14.10.07
Adam Jacot de Boinod - Tingo, drôles de mots, drôles de mondes
Le livre d'Adam Jacot de Boinod, The Meaning of Tingo, publié chez Penguin Books en 2005 a fait couler beaucoup d'encre et son succès lui a valu rapidement une traduction française en 2007. Je ne l'ai pas encore lu, néanmoins la première impression que m'on faites plusieurs recensions de l'ouvrage est que l'on survole toutes sortes de curiosités lexicales mais que l'on s'interroge peu sur l'étymologie, la construction des mots et en quoi ils relèvent d'une sémiologie, c'est-à-dire, si l'on reprend les termes du linguiste genevois Ferdinand de Saussure, d'une "science qui étudie la vie des signes au sein de la vie sociale".
Je réserve ma dernière opinion sur l'ouvrage en question, à savoir s'il donne un début d'explication du pourquoi social de ces formes linguistiques. Autrement dit, ce qui m'intéresserait, c'est moins le fait que les Albanais aient vingt-sept vocables pour désigner une moustache (et d'en connaître les 27 variétés) que de savoir pourquoi et comment dans cette langue en particulier et chez ce peuple, la productivité lexicale autour du système pileux masculin a pu s'enrichir à ce point.
Passionnant en apparence aussi le phénomène d'économie verbale qui permet dans certaines langues d'exprimer d'un seul mot une action ou une description complexe. Ainsi les japonais peuvent-ils qualifier de bakkushan "une femme terriblement séduisante de dos, mais laide une fois vue de face". Ou les Hongrois qui pratiquaient une danse appelée verbunkos, destinée à "persuader quelqu'un de s'engager dans l'armée". Bien sûr ces trouvailles peuvent faire sourire ; incroyable ?! Où va se nicher l'inventivité lexicale ?! Il me semble que ces deux "mots" révèlent respectivement la capacité de fantasme et d'ironie du mâle japonais et l'image d'une époque où l'enrôlement était socialement ritualisé chez les Hongrois. D'un point de vue strictement linguistique, j'ai voulu savoir si ces termes pouvaient se décomposer en unités de signification plus petites ou s'ils formaient une unité de signification insécable.

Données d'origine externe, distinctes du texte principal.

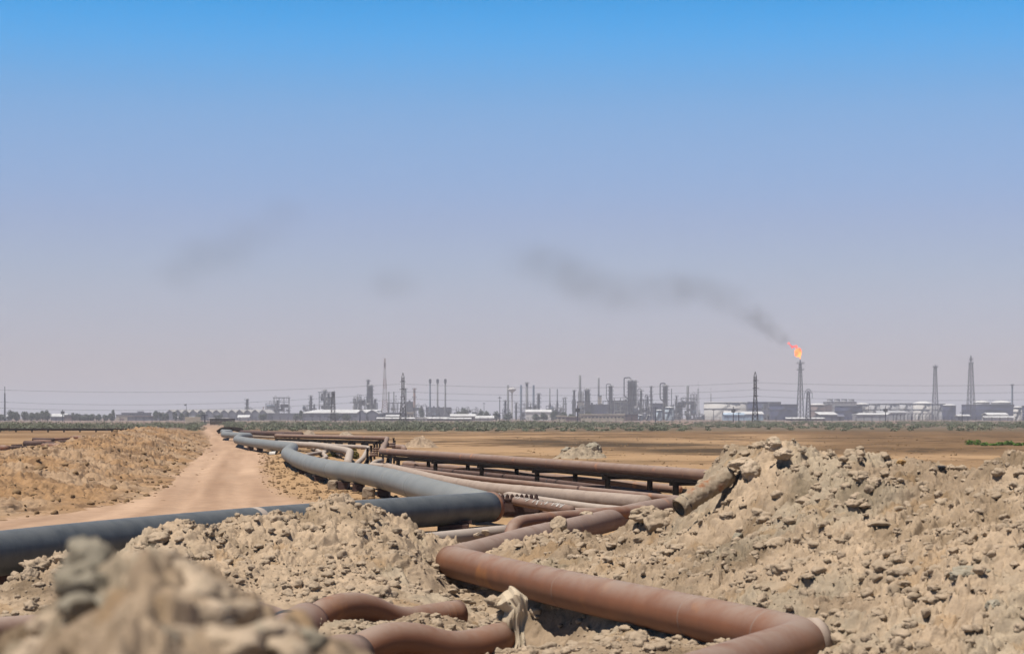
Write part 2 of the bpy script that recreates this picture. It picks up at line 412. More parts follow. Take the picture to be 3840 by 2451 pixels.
def rough_clay(x, y, s=0):
    wx = x + .10*vnoise(x*3, y*3, s+60); wy = y + .10*vnoise(x*3+9, y*3, s+61)
    n = .10*fbm(wx*1.1, wy*1.1, 3, s+1) + .04*fbm(wx*3.1, wy*3.1, 4, s+70)
    n = n + .07*smooth(-.05, .10, fbm(wx*1.5+3, wy*1.0, 5, s+120)) + .045*smooth(-.05, .09, fbm(wx*3.4-3, wy*2.2, 4, s+121)) + .024*smooth(-.04, .08, fbm(wx*8, wy*5, 3, s+122)) + .010*smooth(-.04,.08,fbm(wx*17, wy*11, 2, s+123))
    patch = smooth(-.35, .35, fbm(x*.7, y*.7, 3, s+40))
    n = n + clods(wx, wy, .34, s+2, .30)*.45*patch
    n = n + clods(wx, wy, .15, s+4, .5)*.7*(.35+.65*patch) + clods(wx, wy, .075, s+6, .6)*.7
    n = n + clods(wx+3, wy, .038, s+11, .6)*.8 + .012*fbm(x*30, y*30, 2, s+77)
    # cracked crust where it is not cloddy
    d, d2, c = worley(x*2.2+.5*vnoise(x*4,y*4,s+81), y*1.6+.5*vnoise(x*4,y*4+7,s+82), s+80)
    n = n - .05*np.clip(1 - (d2-d)/.10, 0, 1)*(1-patch) + .03*c*(1-patch)
    e, e2, c2 = worley(wx*4.5, wy*3.6, s+90); e3, e4, c3 = worley(wx*11, wy*9, s+95)
    n = n - .05*np.clip(1 - (e2-e)/.16, 0, 1)*smooth(-.5,.2,fbm(x*1.1,y*1.1,2,s+99)) - .02*np.clip(1-(e4-e3)/.22, 0, 1)
    return n
CLAYA, CLAYB, CLAYG, CLAYO = tints((.355,.272,.19), (.25,.188,.128), (.30,.262,.198), (.25,.155,.07))
def clay_color(x, y):
    a = smooth(-.3, .3, fbm(x*.5, y*.5, 4, 101))[...,None]; c = CLAYA*(1-a) + CLAYB*a
    g_ = (smooth(.12, .4, fbm(x*.8+5, y*.6, 4, 102))*.5)[...,None]; c = c*(1-g_) + CLAYG*g_
    o = (smooth(.34, .5, fbm(x*1.8+9, y*1.8, 4, 103))*.42)[...,None]; c = c*(1-o) + CLAYO*o
    dk = (smooth(.1,.45,fbm(x*1.3-7, y*1.1, 5, 106))*.35)[...,None]; c = c*(1-dk*np.array((1,1.05,1.15)))
    return c * (1 + .16*fbm(x*9, y*9, 3, 104)[...,None])
rows = np.concatenate([np.arange(10.5, 13.5, .06), np.arange(13.5, 28, .0185), np.arange(28, 33.6, .05)])
u = np.linspace(-1, 1, 940)
U, D = np.meshgrid(u, rows); X = U*.295*D
Z = bank_f(X, D)
BX, BD = X, D
fade = smooth(33.4, 31, D)
R_ = rough_clay(X, D)
Z = Z + (R_ - R_.mean() - .015) * fade * (.30 + .70*smooth(.12, .55, Z)) + (-.15)*(1 - smooth(10.5, 11.5, D))
X2 = X + .05*fbm(X*5, D*5+31, 3, 200)*fade; D2 = D + .05*fbm(X*5+77, D*5, 3, 201)*fade
bank = gridmesh('clay_bank', X2, D2, Z, M['clay'], clay_color(X, D))
tag(bank, 'pale lumpy clay spoil thrown up around the rusty pipes in front', kind='structure')
BANK_Z = Z
def bank_z(x, y):
    xx = np.array([[x]]); yy = np.array([[y]])
    i = int(np.clip(np.searchsorted(rows, y), 0, len(rows)-1)); j = int(np.clip((x/(.295*max(y,1))+1)/2*939, 0, 939))
    return float(BANK_Z[i, j])

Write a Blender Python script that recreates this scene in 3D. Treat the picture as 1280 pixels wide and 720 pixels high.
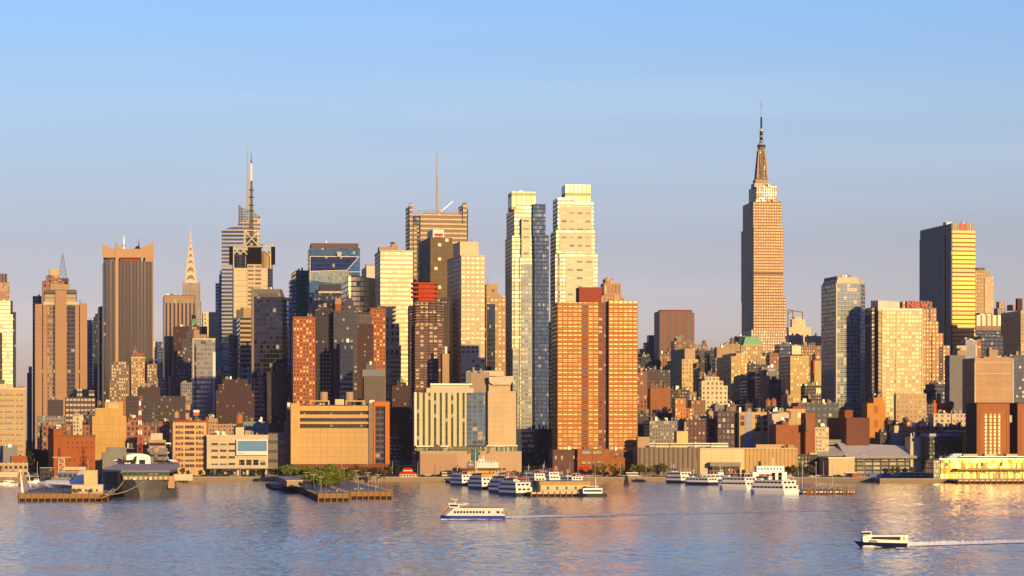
import bpy, math, random
from math import sin, cos, tan, radians as R, pi, hypot, atan2
for o in list(bpy.data.objects): bpy.data.objects.remove(o)
SC = bpy.context.scene
COL = SC.collection
# ---------------------------------------------------------------- camera
CZ, FP, HY = 27.0, 3300.0, 549.0          # camera height, focal length in photo pixels, horizon row
cam = bpy.data.cameras.new('camera'); camo = bpy.data.objects.new('camera', cam); COL.objects.link(camo)
camo.location = (0, 0, CZ); camo.rotation_euler = (pi/2, 0, 0)
cam.sensor_width = 36; cam.lens = 36*FP/1280; cam.shift_y = (HY-360)/1280
cam.clip_start = 1; cam.clip_end = 60000
SC.camera = camo
# ---------------------------------------------------------------- sky and sun
SUN_AZ, SUN_EL = 22.0, 8.0                 # azimuth from straight behind the camera towards the right
w = bpy.data.worlds.new('World'); SC.world = w; w.use_nodes = True
nt = w.node_tree; nt.nodes.clear()
sky = nt.nodes.new('ShaderNodeTexSky'); sky.sky_type = 'NISHITA'; sky.sun_disc = False
sky.sun_elevation = R(SUN_EL); sky.sun_rotation = R(180-SUN_AZ)
sky.altitude = 0; sky.air_density = 1.2; sky.dust_density = 0.8; sky.ozone_density = 3.0
bg = nt.nodes.new('ShaderNodeBackground'); bg.inputs[1].default_value = 0.15
wo = nt.nodes.new('ShaderNodeOutputWorld')
gm = nt.nodes.new('ShaderNodeNewGeometry'); sx_ = nt.nodes.new('ShaderNodeSeparateXYZ'); nt.links.new(gm.outputs['Incoming'], sx_.inputs[0])
mr = nt.nodes.new('ShaderNodeMapRange'); mr.inputs[1].default_value = 0; mr.inputs[2].default_value = -.5; nt.links.new(sx_.outputs[2], mr.inputs[0])
cr = nt.nodes.new('ShaderNodeValToRGB'); nt.links.new(mr.outputs[0], cr.inputs[0])
SKYT = [(0, (1.18, 1.0, 1.85)), (.08, (1.1, .93, 1.64)), (.15, (.98, .82, 1.28)), (.24, (1.05, .98, 1.36)), (.33, (.92, 1.02, 1.5)), (.6, (.86, .94, 1.25)), (1, (.62, .72, 1.05))]
while len(cr.color_ramp.elements) < len(SKYT): cr.color_ramp.elements.new(.5)
for e_, (p_, c_) in zip(cr.color_ramp.elements, SKYT): e_.position = p_
for e_, (p_, c_) in zip(cr.color_ramp.elements, SKYT): e_.color = tuple(c_)+(1,)
tm = nt.nodes.new('ShaderNodeMix'); tm.data_type = 'RGBA'; tm.blend_type = 'MULTIPLY'; tm.inputs[0].default_value = 1
nt.links.new(sky.outputs[0], tm.inputs[6]); nt.links.new(cr.outputs[0], tm.inputs[7]); bg.inputs[1].default_value = .15
az = nt.nodes.new('ShaderNodeMapRange'); az.interpolation_type = 'SMOOTHSTEP'; az.inputs[1].default_value = -.75; az.inputs[2].default_value = .1; nt.links.new(sx_.outputs[1], az.inputs[0])
a2 = nt.nodes.new('ShaderNodeMix'); a2.data_type = 'RGBA'; a2.inputs[6].default_value = (1, 1, 1, 1); a2.inputs[7].default_value = (.31, .42, .84, 1); nt.links.new(az.outputs[0], a2.inputs[0])  # unseen sky behind the camera is tinted darker and bluer to deepen shade
cn = nt.nodes.new('ShaderNodeTexNoise'); cn.inputs['Scale'].default_value = 2.2; cn.inputs['Detail'].default_value = 7; cm = nt.nodes.new('ShaderNodeMapping'); cm.inputs['Scale'].default_value = (1, 1, 16); nt.links.new(gm.outputs['Incoming'], cm.inputs[0]); nt.links.new(cm.outputs[0], cn.inputs[0])
cf = nt.nodes.new('ShaderNodeMapRange'); cf.inputs[1].default_value = .5; cf.inputs[2].default_value = .8; cf.inputs[3].default_value = 0; cf.inputs[4].default_value = .11; nt.links.new(cn.outputs[0], cf.inputs[0])
c3 = nt.nodes.new('ShaderNodeMix'); c3.data_type = 'RGBA'; c3.inputs[7].default_value = (6.9, 6.7, 6.9, 1)
t2 = nt.nodes.new('ShaderNodeMix'); t2.data_type = 'RGBA'; t2.blend_type = 'MULTIPLY'; t2.inputs[0].default_value = 1
nt.links.new(cf.outputs[0], c3.inputs[0]); nt.links.new(tm.outputs[2], c3.inputs[6]); nt.links.new(c3.outputs[2], t2.inputs[6]); nt.links.new(a2.outputs[2], t2.inputs[7]); nt.links.new(t2.outputs[2], bg.inputs[0]); nt.links.new(bg.outputs[0], wo.inputs[0])
sl = bpy.data.lights.new('sun', 'SUN'); sl.energy = 5.0; sl.angle = R(0.5); sl.color = (1.0, 0.67, 0.25)
so = bpy.data.objects.new('sun', sl); COL.objects.link(so)
so.rotation_euler = (pi/2-R(SUN_EL), 0, R(SUN_AZ))
SC.view_settings.view_transform = 'Standard'; SC.view_settings.look = 'None'
SC.view_settings.exposure = 0.16; SC.view_settings.gamma = 1
try:
    SC.cycles.max_bounces = 6; SC.cycles.glossy_bounces = 4; SC.cycles.diffuse_bounces = 1
    SC.cycles.sample_clamp_indirect = 6
except Exception: pass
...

C'est donc en furetant sur le net que je découvre que bakkushan est un témoignage de la capacité d'emprunt du japonais aux langues étrangères, en l'espèce, emprunt à l'anglais et à l'allemand, par association de back (arrière) et de schön (beau) : bakkushan donnant à peu près "belle de dos". De même verbunkos est un emprunt à l'allemand werben qui signifie "s'engager dans l'armée"; verbunkos étant chez les Hongrois le "recruteur".
Mais tout cela est-il vraiment si curieux ? N'est-ce pas une distorsion de notre regard qui nous fait prendre des mots issus de cultures étrangères ou du passé pour des singularités à épater la galerie. Car il suffirait de renverser la perspective et de se mettre à la place d'un Peul (au hasard) pour trouver extraordinairement amusants ces occidentaux qui ont un mot pour désigner "un être qui vit et se reproduit en dehors de l'air, sans oxygène, grâce à des fermentations suppléant à la respiration"... les Français par exemple ont un mot pour ça : anaérobie. Sacrés Français ! Ils ont un mot pour désigner un "petit appartement dans lequel ils rencontrent leur maîtresse" : garçonnière ! Savoureux non ??